» Exercise directions: List, from the lines below, each one with "scene" in it.

» Supplied information:
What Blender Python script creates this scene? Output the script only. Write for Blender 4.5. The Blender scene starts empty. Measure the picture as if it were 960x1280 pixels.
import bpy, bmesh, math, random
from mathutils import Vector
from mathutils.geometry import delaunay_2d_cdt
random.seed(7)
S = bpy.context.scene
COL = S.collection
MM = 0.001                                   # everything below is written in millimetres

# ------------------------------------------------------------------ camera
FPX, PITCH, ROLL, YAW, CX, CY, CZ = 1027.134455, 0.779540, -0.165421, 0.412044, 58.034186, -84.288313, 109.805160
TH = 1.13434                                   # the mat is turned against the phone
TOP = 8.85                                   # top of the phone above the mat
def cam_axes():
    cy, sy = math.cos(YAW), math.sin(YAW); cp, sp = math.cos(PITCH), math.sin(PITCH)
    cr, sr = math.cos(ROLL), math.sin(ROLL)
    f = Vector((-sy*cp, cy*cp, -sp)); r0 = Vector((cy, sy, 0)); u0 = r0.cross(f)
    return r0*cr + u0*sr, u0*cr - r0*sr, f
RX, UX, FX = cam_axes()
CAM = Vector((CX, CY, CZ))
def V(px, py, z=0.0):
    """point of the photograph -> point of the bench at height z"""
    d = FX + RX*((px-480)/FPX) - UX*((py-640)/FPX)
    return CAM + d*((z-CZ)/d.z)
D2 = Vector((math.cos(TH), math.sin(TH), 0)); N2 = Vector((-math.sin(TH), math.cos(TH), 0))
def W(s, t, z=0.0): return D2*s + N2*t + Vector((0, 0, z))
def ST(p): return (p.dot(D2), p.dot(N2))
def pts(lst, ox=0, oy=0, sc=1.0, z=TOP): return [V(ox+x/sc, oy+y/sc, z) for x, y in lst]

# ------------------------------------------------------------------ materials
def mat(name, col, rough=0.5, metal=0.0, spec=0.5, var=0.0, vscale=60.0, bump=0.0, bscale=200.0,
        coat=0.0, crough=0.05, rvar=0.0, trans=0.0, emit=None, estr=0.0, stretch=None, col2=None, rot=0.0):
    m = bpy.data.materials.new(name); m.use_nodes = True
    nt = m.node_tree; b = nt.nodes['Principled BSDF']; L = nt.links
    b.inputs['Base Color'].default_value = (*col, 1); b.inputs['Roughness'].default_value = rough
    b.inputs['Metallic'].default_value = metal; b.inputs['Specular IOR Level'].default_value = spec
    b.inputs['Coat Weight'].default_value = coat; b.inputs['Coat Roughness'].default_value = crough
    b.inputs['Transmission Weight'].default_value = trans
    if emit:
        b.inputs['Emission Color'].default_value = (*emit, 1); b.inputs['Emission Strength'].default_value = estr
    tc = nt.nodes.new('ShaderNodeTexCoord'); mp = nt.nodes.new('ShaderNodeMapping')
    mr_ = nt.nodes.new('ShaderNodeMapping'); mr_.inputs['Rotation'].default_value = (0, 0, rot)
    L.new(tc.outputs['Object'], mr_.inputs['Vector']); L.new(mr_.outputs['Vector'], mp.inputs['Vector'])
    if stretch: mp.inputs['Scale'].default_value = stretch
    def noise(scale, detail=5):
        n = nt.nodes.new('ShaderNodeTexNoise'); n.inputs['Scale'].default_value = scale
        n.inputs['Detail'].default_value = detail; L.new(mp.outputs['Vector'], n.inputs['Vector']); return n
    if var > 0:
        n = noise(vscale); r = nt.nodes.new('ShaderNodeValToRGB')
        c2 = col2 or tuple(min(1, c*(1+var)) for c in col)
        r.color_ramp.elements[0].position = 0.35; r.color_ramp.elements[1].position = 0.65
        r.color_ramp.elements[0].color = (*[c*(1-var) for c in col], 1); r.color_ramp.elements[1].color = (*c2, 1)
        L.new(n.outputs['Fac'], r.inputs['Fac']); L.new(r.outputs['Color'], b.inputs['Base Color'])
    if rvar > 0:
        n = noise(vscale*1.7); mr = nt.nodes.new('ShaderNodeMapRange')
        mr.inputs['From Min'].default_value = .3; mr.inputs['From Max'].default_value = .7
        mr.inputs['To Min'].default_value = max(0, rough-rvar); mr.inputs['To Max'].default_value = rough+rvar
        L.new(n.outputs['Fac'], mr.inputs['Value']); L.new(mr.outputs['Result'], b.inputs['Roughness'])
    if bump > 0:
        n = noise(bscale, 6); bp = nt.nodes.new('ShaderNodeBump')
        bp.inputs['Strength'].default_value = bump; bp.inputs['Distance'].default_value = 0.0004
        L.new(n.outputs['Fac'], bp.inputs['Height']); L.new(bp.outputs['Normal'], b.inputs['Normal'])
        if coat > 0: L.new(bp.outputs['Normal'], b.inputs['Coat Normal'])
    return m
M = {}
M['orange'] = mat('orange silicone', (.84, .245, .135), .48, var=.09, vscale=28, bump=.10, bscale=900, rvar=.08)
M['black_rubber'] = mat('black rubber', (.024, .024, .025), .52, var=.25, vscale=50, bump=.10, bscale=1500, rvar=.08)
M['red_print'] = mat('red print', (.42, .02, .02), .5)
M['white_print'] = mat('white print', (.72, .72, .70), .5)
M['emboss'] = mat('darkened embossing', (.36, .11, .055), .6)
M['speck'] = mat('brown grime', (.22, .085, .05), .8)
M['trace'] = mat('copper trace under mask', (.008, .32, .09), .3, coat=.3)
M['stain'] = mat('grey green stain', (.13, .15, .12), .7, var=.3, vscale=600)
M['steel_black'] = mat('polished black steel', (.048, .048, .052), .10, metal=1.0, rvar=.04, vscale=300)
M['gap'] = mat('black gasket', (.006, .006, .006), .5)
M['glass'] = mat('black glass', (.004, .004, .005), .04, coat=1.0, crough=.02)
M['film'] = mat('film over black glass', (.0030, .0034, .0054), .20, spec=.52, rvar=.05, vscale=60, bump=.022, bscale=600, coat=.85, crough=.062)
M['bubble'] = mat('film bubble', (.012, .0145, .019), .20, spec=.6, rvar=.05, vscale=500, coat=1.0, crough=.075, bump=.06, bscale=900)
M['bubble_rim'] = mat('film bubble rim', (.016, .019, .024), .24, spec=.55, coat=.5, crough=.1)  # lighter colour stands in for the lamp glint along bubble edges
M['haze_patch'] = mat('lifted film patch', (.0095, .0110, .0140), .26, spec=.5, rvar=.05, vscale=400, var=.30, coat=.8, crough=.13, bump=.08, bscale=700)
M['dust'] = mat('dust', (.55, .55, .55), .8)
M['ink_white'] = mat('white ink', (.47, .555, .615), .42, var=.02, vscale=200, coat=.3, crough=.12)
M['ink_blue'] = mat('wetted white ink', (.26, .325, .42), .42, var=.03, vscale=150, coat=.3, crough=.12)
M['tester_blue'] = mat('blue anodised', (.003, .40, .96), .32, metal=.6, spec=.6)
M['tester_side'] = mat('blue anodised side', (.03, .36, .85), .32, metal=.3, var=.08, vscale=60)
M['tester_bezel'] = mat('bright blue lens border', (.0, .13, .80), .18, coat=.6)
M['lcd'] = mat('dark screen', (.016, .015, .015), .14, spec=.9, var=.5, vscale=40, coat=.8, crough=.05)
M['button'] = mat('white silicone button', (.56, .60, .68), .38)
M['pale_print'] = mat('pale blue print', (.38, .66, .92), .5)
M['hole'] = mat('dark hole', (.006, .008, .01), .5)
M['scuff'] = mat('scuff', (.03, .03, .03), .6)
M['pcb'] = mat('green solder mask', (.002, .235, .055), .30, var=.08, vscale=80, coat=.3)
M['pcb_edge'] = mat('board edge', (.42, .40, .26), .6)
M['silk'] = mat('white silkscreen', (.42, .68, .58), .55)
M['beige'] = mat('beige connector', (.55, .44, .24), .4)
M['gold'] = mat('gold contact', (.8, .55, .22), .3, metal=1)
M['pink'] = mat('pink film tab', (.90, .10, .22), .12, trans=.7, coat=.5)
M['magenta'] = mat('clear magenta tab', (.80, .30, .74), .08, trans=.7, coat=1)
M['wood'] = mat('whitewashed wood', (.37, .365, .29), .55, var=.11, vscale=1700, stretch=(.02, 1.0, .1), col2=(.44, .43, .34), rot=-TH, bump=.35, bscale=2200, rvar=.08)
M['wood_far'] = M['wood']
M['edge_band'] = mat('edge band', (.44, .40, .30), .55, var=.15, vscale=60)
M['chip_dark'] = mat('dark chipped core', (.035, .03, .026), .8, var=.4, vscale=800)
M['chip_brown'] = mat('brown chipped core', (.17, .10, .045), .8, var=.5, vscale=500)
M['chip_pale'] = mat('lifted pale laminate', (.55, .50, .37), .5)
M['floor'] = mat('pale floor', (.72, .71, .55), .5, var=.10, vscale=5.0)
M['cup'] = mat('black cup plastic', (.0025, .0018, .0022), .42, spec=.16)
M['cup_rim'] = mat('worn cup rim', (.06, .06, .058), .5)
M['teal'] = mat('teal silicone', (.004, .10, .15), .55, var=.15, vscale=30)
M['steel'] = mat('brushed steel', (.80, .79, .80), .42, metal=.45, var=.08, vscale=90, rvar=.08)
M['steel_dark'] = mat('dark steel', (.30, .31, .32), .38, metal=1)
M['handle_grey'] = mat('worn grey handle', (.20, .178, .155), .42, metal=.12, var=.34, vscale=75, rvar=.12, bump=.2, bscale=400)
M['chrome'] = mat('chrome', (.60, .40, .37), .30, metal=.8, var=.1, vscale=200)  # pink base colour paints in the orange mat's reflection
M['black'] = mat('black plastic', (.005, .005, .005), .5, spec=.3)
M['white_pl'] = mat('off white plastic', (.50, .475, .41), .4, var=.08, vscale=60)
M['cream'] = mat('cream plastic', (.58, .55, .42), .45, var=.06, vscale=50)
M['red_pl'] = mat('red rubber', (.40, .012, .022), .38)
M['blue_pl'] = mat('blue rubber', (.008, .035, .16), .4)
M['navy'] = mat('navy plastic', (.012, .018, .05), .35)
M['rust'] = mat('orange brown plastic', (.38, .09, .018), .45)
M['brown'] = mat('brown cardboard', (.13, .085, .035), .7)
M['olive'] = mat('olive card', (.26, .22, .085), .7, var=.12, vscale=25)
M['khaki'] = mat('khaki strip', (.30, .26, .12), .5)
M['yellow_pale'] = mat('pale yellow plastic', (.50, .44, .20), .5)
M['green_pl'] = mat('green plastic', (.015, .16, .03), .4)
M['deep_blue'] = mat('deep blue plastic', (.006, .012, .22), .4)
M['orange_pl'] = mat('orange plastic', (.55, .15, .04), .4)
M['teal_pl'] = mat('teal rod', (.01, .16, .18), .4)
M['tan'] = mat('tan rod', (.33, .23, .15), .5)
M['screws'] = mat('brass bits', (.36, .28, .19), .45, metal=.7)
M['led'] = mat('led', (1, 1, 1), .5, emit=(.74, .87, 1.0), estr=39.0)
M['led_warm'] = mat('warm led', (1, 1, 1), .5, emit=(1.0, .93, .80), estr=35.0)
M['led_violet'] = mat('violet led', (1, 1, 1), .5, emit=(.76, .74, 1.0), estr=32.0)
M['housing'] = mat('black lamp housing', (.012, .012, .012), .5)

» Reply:
What Blender Python script creates this scene? Output the script only. Write for Blender 4.5. The Blender scene starts empty. Measure the picture as if it were 960x1280 pixels.
S = bpy.context.scene